Todos sabemos das dificuldades que a nossa economia atravessa e os reflexos que isso está a ter em vários sectores da nossa sociedade. Será isto razão para algum imobilismo ou conformismo que se vive no nosso país?
Em minha opinião prefiro a polémica das ideias que um deserto delas. A crise económica não justifica a sua ausência.
A cultura é um terreno fértil que exige um ministério sensível, criativo, empreendedor e isento. Combater a burocracia, aproximar o poder político e económico da produção cultural e garantir uma maior descentralização são questões essenciais que merecem uma atenção especial e exigem da tutela uma maior determinação.
Vivemos num país em que a fruição cultural, apesar do engenho e dedicação de muitos agentes, ainda só existe para uma minoria da população. Não fora a intervenção das autarquias em colaboração com as escolas e estruturas culturais e desportivas (desporto também é cultura), continuaríamos a viver dependentes da macrocefalia lisboeta. É claro que a iliteracia e a incultura, razões subjacentes a este problema, são uma realidade em todo o país mas é sobretudo fora dos grandes centros urbanos que mais se faz sentir. Onde estão, por exemplo, os programas concertados e a interacção entre o Ministério da Educação, o Ministério da Cultura e as autarquias que permitam aos nossos jovens um maior acesso aos eventos culturais e lhes despertem o interesse pelo teatro, pela dança, pelo património, etc? Não são concerteza os investimentos na cultura que vão agravar o défice já que as verbas destinadas a este sector são uma parcela ínfima e ridícula do Orçamento Geral do Estado.

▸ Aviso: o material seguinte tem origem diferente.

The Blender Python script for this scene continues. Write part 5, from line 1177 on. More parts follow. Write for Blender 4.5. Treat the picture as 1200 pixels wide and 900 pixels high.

Um país que se quer moderno e Europeu não pode continuar a viver ao arrepio dos seus pares. Sem desenvolvimento cultural não há desenvolvimento económico. Além do mais, não basta racionalizar os meios financeiros e humanos, é necessário mudar também mentalidades. Se é do senso comum que da cultura depende a identificação de um povo, por que razão só nos debruçamos sobre estas questões quando temos os bolsos cheios?
Recuso a ideia de um estado que se limite a tolerar a cultura como um fardo oneroso e que olha para os seus «actores» com a mesma frivolidade que se olha para um pedinte ou um parente pobre.